- AIM -
Retype word for word the first line of the listing and each line after it up to the line with "poster(1.590, -0.0145, 1.507, 'cream", with the pictures taken out.

- PROVIDED DATA -
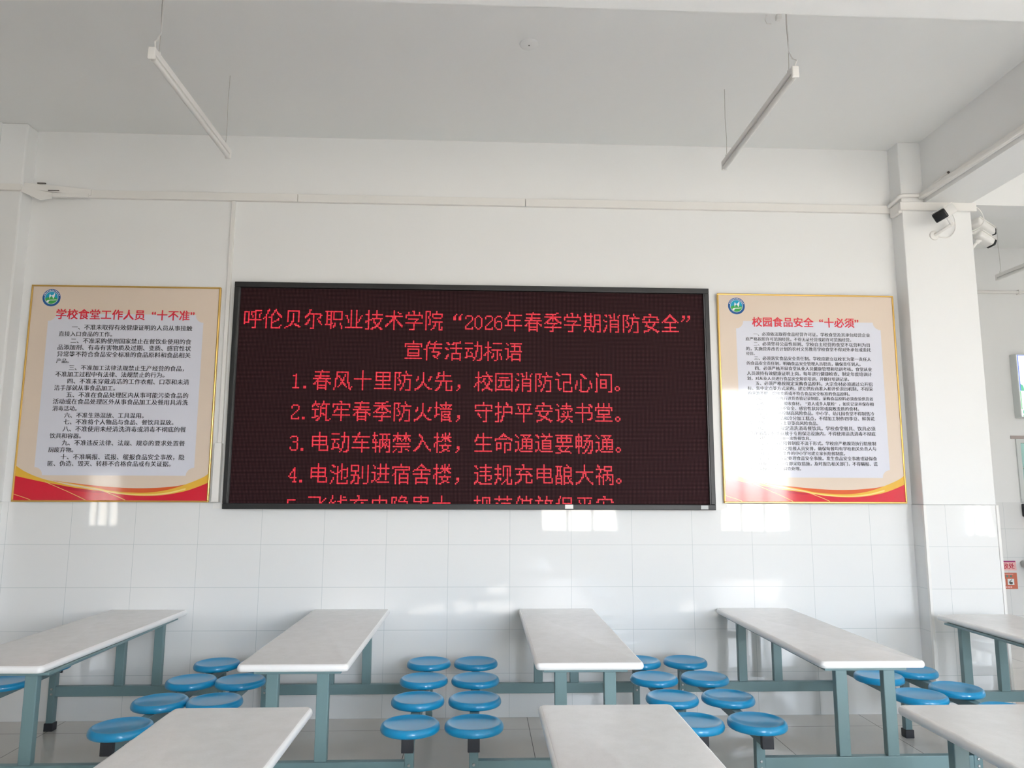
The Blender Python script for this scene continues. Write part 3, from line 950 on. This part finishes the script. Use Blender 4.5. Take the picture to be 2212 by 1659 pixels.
    wing = [q_([(-0.30, -0.22), (-0.36, 0.3), (-0.26, 0.66), (-0.16, 0.42), (0.0, 0.34), (-0.2, 0.1)]),
            q_([(0.30, -0.22), (0.16, 0.12), (-0.02, 0.34), (0.30, 0.5), (0.42, 0.78), (0.54, 0.64), (0.46, 0.16)])]
    path = [smooth_curve(q_([(-0.72, -0.66), (-0.62, -0.46), (-0.3, -0.36), (0.3, -0.33), (0.84, -0.28)])) + smooth_curve(q_([(0.84, -0.38), (0.3, -0.44), (-0.2, -0.46), (-0.36, -0.6), (-0.42, -0.84)]))]
    flat('emblem_wings', wing + path, M_WHI, em, F0 - 0.0016)
    dots = []
    for q in range(13):
        a_ = R(20 + q * 140 / 12)
        cx, cz, h_ = ex + er * 0.87 * math.cos(a_), ez + er * 0.87 * math.sin(a_), er * 0.045
        ta, ra = (-math.sin(a_), math.cos(a_)), (math.cos(a_), math.sin(a_))
        dots.append([(cx + ta[0] * i * h_ + ra[0] * j * h_ * 1.1, cz + ta[1] * i * h_ + ra[1] * j * h_ * 1.1) for i, j in ((-1, -1), (1, -1), (1, 1), (-1, 1))])
    flat('emblem_lettering', dots, M_WHI, em, F0 - 0.0007)
    return t


poster(-3.575, 0.0, 1.50, 'cream poster of ten canteen staff rules at the left end of the wall', LEFT_TITLE, (0.192, 1.255), LEFT_LINES)
poster(1.590, -0.0145, 1.507, 'cream poster of ten food safety rules between the display and the column', RIGHT_TITLE, (0.266, 1.150), RIGHT_LINES)


# ------------------------------------------------------------------ cable trunking
t = thing('cable_trunking', 'long white cable trunking running level along the wall above the display', 'trunking', (0, 0, 3.815))
for a, b in ((-3.22, -1.647), (-1.643, 0.107), (0.111, 3.028)):
    bm = new(); box(bm, a, b, -0.030, -0.0003, -0.031, 0.031, 0.003)
    obj('cover', bm, M_TRUNK, t)
t = thing('cable_trunking', 'cracked end of white trunking bending over the left pilaster', 'trunking', (-3.65, 0, 3.81))
bm = new(); obox(bm, Vector((0.22, -0.058, 0.020)), Vector((1, 0.16, -0.03)).normalized(), Vector((-0.16, 1, 0)).normalized(), Vector((0.03, 0, 1)).normalized(), 0.47, 0.03, 0.05, 0.003)
obj('cover', bm, M_TRUNK, t)
bm = new(); obox(bm, Vector((0.24, -0.055, -0.024)), Vector((1, 0.13, 0.05)).normalized(), Vector((-0.13, 1, 0)).normalized(), Vector((-0.05, 0, 1)).normalized(), 0.40, 0.03, 0.032, 0.003)
obj('cover', bm, M_TRUNK, t)
bm = new()
f = bm.faces.new([bm.verts.new(p) for p in ((-0.01, -0.150, -0.028), (0.13, -0.108, -0.085), (0.20, -0.098, -0.066), (0.20, -0.098, -0.02), (0.0, -0.150, 0.0))])
r_ = bmesh.ops.extrude_face_region(bm, geom=[f])
bmesh.ops.translate(bm, verts=[g for g in r_['geom'] if isinstance(g, bmesh.types.BMVert)], vec=(0, 0.006, 0))
obj('torn_flap', bm, M_TRUNK, t)
bm = new(); box(bm, 0.10, 0.16, -0.119, -0.108, 0.040, 0.049); box(bm, 0.17, 0.25, -0.0965, -0.090, -0.004, 0.001)
obj('crack', bm, M_GAP, t)

t = thing('cable_trunking', 'short white trunking across the front of the left pilaster', 'trunking', (-3.95, -0.13, 3.81))
bm = new(); box(bm, -0.30, 0.31, -0.028, -0.0005, -0.028, 0.022, 0.003)
obj('cover', bm, M_TRUNK, t)
t = thing('cable_trunking', 'thin white trunking dropping beside the left edge of the display', 'trunking', (-2.131, 0, 2.86))
bm = new(); box(bm, -0.014, 0.014, -0.022, -0.0003, -0.93, 0.922, 0.002)
obj('cover', bm, M_TRUNK, t)
t = thing('cable_trunking', 'wide short white trunking at the lower left corner of the display', 'trunking', (-2.133, 0, 1.715))
bm = new(); box(bm, -0.026, 0.026, -0.046, -0.0003, -0.213, 0.213, 0.003)
obj('cover', bm, M_TRUNK, t)

t = thing('cable_trunking', 'white trunking wrapped around the top of the camera column', 'trunking', (3.31, CY0, 3.785))
bm = new(); box(bm, CX0 - 3.31 - 0.03, CX1 - 3.31 + 0.03, -0.030, -0.0003, -0.03, 0.035, 0.003)
obj('cover', bm, M_TRUNK, t)
t = thing('cable_trunking', 'short white trunking on the left side of the camera column top', 'trunking', (CX0, CY0, 3.785))
bm = new(); box(bm, -0.03, -0.0003, 0.0003, 0.118, -0.045, 0.034, 0.003)
obj('cover', bm, M_TRUNK, t)
t = thing('conduit', 'white conduit bending round the column corner up to the beam', 'conduit', (3.31, CY0, 3.785))
bm = new(); tube(bm, [(-0.31, 0.118, 0.050), (-0.302, 0.05, 0.066), (-0.296, -0.006, 0.080), (-0.275, -0.020, 0.086), (-0.20, -0.020, 0.090), (-0.149, -0.02, 0.092)], 0.016, 12)
obj('pipe', bm, M_TRUNK, t, smooth=50)
t = thing('conduit', 'white conduit fixed along the side of the column beam', 'conduit', (3.21, -0.17, 3.872))
bm = new(); box(bm, -0.045, -0.0003, -7.5, 0.018, -0.024, 0.024, 0.012)
obj('cover', bm, M_TRUNK, t)
bm = new(); tube(bm, [(-0.02, -0.33, 0.045), (-0.02, -0.25, 0.035), (-0.02, -0.16, 0.033)], 0.012, 8)
obj('stub', bm, M_TRUNK, t, smooth=50)
bm = new(); tube(bm, [(-0.02, -0.338, 0.046), (-0.02, -0.330, 0.045)], 0.009, 8)
obj('stub_opening', bm, M_GAP, t)

t = thing('pipe', 'thin white pipe along the wall above the serving hatch', 'pipe', (5.6, YK, 3.805))
bm = new(); tube(bm, [(-2.4, -0.022, 0), (2.95, -0.022, 0)], 0.018, 8)
obj('run', bm, M_TRUNK, t, smooth=50)
for px in (-1.3, 0.17, 1.5):
    bm = new(); box(bm, px, px + 0.03, -0.045, -0.0003, -0.026, 0.026, 0.003)
    obj('clip', bm, M_TRUNK, t)


# ------------------------------------------------------------------ hanging tube lamps
def copy_tree(o, parent=None):
    c = o.copy()
    COL.objects.link(c)
    if parent:
        c.parent = parent
    for ch in list(o.children):
        copy_tree(ch, c)
    return c


def lamp(loc, label):
    """origin at the far end of the fitting; it runs towards -Y"""
    t = thing('tube_lamp', label, 'lamp', loc, 'hanging tube lamps')
    Lh = 1.14
    bm = new(); box(bm, -0.0185, 0.0185, -Lh, 0, -0.022, 0.012, 0.004)
    obj('housing', bm, M_WHITEP, t)
    bm = new(); tube(bm, [(0, -Lh + 0.02, -0.036), (0, -0.005, -0.036)], 0.0155, 14)
    obj('tube', bm, mat('lamp_tube', (0.74, 0.735, 0.71, 1), 0.35), t, smooth=50)
    for y in (-Lh - 0.012, -0.004):
        bm = new(); box(bm, -0.0195, 0.0195, y, y + 0.016, -0.052, 0.013, 0.006, 3)
        obj('end_cap', bm, M_WHITEP, t)
    for y in (-Lh + 0.07, -0.05):
        bm = new(); box(bm, -0.008, 0.008, y - 0.008, y + 0.008, 0.012, 0.034, 0.002)
        obj('clip', bm, M_WHITEP, t)
        bm = new(); tube(bm, [(0, y, 0.03), (0.003, y, 0.15), (-0.002, y, 0.3), (0.002, y, CEIL - loc[2] - 0.002)], 0.0019, 5)
        obj('suspension_wire', bm, M_CORD, t)
    bm = new(); tube(bm, [(0.004, -Lh + 0.02, 0.01), (0.012, -Lh - 0.005, 0.045), (0.006, -Lh + 0.03, 0.075), (0.004, -Lh + 0.07, 0.14), (0.004, -Lh + 0.075, CEIL - loc[2] - 0.004)], 0.0035, 6)
    obj('power_cord', bm, M_WHITEP, t)
    return t


l0 = lamp((-1.909, -0.82, 3.812), 'white tube lamp hanging on wires over the left poster')
l1 = copy_tree(l0); l1.location = (1.421, -0.81, 3.812)
l1['label'] = 'white tube lamp hanging on wires over the right poster'
l2 = copy_tree(l0); l2.location = (5.115, 1.70, 3.812)
l2['label'] = 'white tube lamp in the far hall behind the cameras'

# ceiling fittings
t = thing('ceiling_cover', 'small round blank cover on the ceiling between the two tube lamps', 'cover', (0.054, -1.314, CEIL))
bm = new(); lathe(bm, [(0, -0.010), (0.050, -0.010), (0.056, -0.007), (0.058, 0)], 32)
obj('plate', bm, M_CEIL, t, smooth=30)
bm = new(); lathe(bm, [(0, -0.0125), (0.004, -0.012), (0.005, -0.010)], 10)
obj('screw', bm, M_GAP, t)
t = thing('ceiling_hook', 'small hook and socket on the ceiling by the right lamp cord', 'hook', (1.44, -1.66, CEIL))
bm = new(); tube(bm, [(-0.035, 0, -0.002), (-0.045, 0, -0.03), (-0.035, 0, -0.055), (-0.01, 0, -0.055)], 0.003, 6)
obj('hook', bm, M_WHITEP, t)
bm = new(); box(bm, 0.02, 0.05, -0.015, 0.015, -0.03, 0, 0.004)
obj('socket', bm, M_WHITEP, t)


# ------------------------------------------------------------------ cameras on the column
def bend(P, n=5):
    P = [P[0]] + list(P) + [P[-1]]
    out = []
    for i in range(1, len(P) - 2):
        for q in range(n):
            u = q / n
            out.append(0.5 * (2 * P[i] + (P[i + 1] - P[i - 1]) * u + (2 * P[i - 1] - 5 * P[i] + 4 * P[i + 1] - P[i + 2]) * u * u
                              + (3 * P[i] - P[i - 1] - 3 * P[i + 1] + P[i + 2]) * u ** 3))
    return out + [P[-1]]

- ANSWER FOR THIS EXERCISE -
The Blender Python script for this scene continues. Write part 3, from line 950 on. This part finishes the script. Use Blender 4.5. Take the picture to be 2212 by 1659 pixels.
    wing = [q_([(-0.30, -0.22), (-0.36, 0.3), (-0.26, 0.66), (-0.16, 0.42), (0.0, 0.34), (-0.2, 0.1)]),
            q_([(0.30, -0.22), (0.16, 0.12), (-0.02, 0.34), (0.30, 0.5), (0.42, 0.78), (0.54, 0.64), (0.46, 0.16)])]
    path = [smooth_curve(q_([(-0.72, -0.66), (-0.62, -0.46), (-0.3, -0.36), (0.3, -0.33), (0.84, -0.28)])) + smooth_curve(q_([(0.84, -0.38), (0.3, -0.44), (-0.2, -0.46), (-0.36, -0.6), (-0.42, -0.84)]))]
    flat('emblem_wings', wing + path, M_WHI, em, F0 - 0.0016)
    dots = []
    for q in range(13):
        a_ = R(20 + q * 140 / 12)
        cx, cz, h_ = ex + er * 0.87 * math.cos(a_), ez + er * 0.87 * math.sin(a_), er * 0.045
        ta, ra = (-math.sin(a_), math.cos(a_)), (math.cos(a_), math.sin(a_))
        dots.append([(cx + ta[0] * i * h_ + ra[0] * j * h_ * 1.1, cz + ta[1] * i * h_ + ra[1] * j * h_ * 1.1) for i, j in ((-1, -1), (1, -1), (1, 1), (-1, 1))])
    flat('emblem_lettering', dots, M_WHI, em, F0 - 0.0007)
    return t


poster(-3.575, 0.0, 1.50, 'cream poster of ten canteen staff rules at the left end of the wall', LEFT_TITLE, (0.192, 1.255), LEFT_LINES)
poster(1.590, -0.0145, 1.507, 'cream poster of ten food safety rules between the display and the column', RIGHT_TITLE, (0.266, 1.150), RIGHT_LINES)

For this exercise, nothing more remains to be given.